-- Given problem --
Quote the whole listing verbatim.

-- Data segment --

==========

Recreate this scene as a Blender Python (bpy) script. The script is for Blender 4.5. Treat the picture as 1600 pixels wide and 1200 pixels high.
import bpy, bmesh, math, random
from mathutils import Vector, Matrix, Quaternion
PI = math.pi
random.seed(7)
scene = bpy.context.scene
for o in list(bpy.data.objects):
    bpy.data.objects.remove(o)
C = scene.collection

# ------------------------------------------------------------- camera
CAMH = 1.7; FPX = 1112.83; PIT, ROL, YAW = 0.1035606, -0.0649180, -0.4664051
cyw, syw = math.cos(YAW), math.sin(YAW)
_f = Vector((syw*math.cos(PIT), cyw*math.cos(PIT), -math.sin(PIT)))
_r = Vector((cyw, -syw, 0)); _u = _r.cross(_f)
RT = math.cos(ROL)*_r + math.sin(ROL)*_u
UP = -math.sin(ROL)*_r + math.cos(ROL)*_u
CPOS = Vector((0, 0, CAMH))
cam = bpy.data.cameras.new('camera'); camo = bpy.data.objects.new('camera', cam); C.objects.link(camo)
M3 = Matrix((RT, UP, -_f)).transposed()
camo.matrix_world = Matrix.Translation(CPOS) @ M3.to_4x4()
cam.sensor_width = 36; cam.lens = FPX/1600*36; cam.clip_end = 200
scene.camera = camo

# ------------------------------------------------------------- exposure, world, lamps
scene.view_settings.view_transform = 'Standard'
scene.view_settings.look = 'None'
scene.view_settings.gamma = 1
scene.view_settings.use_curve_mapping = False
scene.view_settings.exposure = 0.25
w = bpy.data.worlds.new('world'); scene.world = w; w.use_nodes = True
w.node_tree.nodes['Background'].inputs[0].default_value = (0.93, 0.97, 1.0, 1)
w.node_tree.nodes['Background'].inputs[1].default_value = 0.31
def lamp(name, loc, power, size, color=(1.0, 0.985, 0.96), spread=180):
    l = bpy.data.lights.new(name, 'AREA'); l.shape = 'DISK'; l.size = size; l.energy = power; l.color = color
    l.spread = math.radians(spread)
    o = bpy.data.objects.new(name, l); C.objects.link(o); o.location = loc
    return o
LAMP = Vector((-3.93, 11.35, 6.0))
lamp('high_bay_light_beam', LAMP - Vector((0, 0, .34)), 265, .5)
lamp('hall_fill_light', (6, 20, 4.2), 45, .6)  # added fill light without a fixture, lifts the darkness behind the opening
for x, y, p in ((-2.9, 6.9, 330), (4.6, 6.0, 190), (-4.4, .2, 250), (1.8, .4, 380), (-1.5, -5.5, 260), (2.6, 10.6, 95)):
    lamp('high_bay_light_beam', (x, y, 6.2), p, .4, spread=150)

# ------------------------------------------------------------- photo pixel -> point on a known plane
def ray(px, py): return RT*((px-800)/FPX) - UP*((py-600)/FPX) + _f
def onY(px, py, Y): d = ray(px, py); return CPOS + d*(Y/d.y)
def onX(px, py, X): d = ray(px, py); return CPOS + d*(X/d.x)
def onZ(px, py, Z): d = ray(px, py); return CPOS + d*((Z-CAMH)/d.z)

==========

-- Exercise solution --
Recreate this scene as a Blender Python (bpy) script. The script is for Blender 4.5. Treat the picture as 1600 pixels wide and 1200 pixels high.
import bpy, bmesh, math, random
from mathutils import Vector, Matrix, Quaternion
PI = math.pi
random.seed(7)
scene = bpy.context.scene
for o in list(bpy.data.objects):
    bpy.data.objects.remove(o)
C = scene.collection

# ------------------------------------------------------------- camera
CAMH = 1.7; FPX = 1112.83; PIT, ROL, YAW = 0.1035606, -0.0649180, -0.4664051
cyw, syw = math.cos(YAW), math.sin(YAW)
_f = Vector((syw*math.cos(PIT), cyw*math.cos(PIT), -math.sin(PIT)))
_r = Vector((cyw, -syw, 0)); _u = _r.cross(_f)
RT = math.cos(ROL)*_r + math.sin(ROL)*_u
UP = -math.sin(ROL)*_r + math.cos(ROL)*_u
CPOS = Vector((0, 0, CAMH))
cam = bpy.data.cameras.new('camera'); camo = bpy.data.objects.new('camera', cam); C.objects.link(camo)
M3 = Matrix((RT, UP, -_f)).transposed()
camo.matrix_world = Matrix.Translation(CPOS) @ M3.to_4x4()
cam.sensor_width = 36; cam.lens = FPX/1600*36; cam.clip_end = 200
scene.camera = camo

# ------------------------------------------------------------- exposure, world, lamps
scene.view_settings.view_transform = 'Standard'
scene.view_settings.look = 'None'
scene.view_settings.gamma = 1
scene.view_settings.use_curve_mapping = False
scene.view_settings.exposure = 0.25
w = bpy.data.worlds.new('world'); scene.world = w; w.use_nodes = True
w.node_tree.nodes['Background'].inputs[0].default_value = (0.93, 0.97, 1.0, 1)
w.node_tree.nodes['Background'].inputs[1].default_value = 0.31
def lamp(name, loc, power, size, color=(1.0, 0.985, 0.96), spread=180):
    l = bpy.data.lights.new(name, 'AREA'); l.shape = 'DISK'; l.size = size; l.energy = power; l.color = color
    l.spread = math.radians(spread)
    o = bpy.data.objects.new(name, l); C.objects.link(o); o.location = loc
    return o
LAMP = Vector((-3.93, 11.35, 6.0))
lamp('high_bay_light_beam', LAMP - Vector((0, 0, .34)), 265, .5)
lamp('hall_fill_light', (6, 20, 4.2), 45, .6)  # added fill light without a fixture, lifts the darkness behind the opening
for x, y, p in ((-2.9, 6.9, 330), (4.6, 6.0, 190), (-4.4, .2, 250), (1.8, .4, 380), (-1.5, -5.5, 260), (2.6, 10.6, 95)):
    lamp('high_bay_light_beam', (x, y, 6.2), p, .4, spread=150)

# ------------------------------------------------------------- photo pixel -> point on a known plane
def ray(px, py): return RT*((px-800)/FPX) - UP*((py-600)/FPX) + _f
def onY(px, py, Y): d = ray(px, py); return CPOS + d*(Y/d.y)
def onX(px, py, X): d = ray(px, py); return CPOS + d*(X/d.x)
def onZ(px, py, Z): d = ray(px, py); return CPOS + d*((Z-CAMH)/d.z)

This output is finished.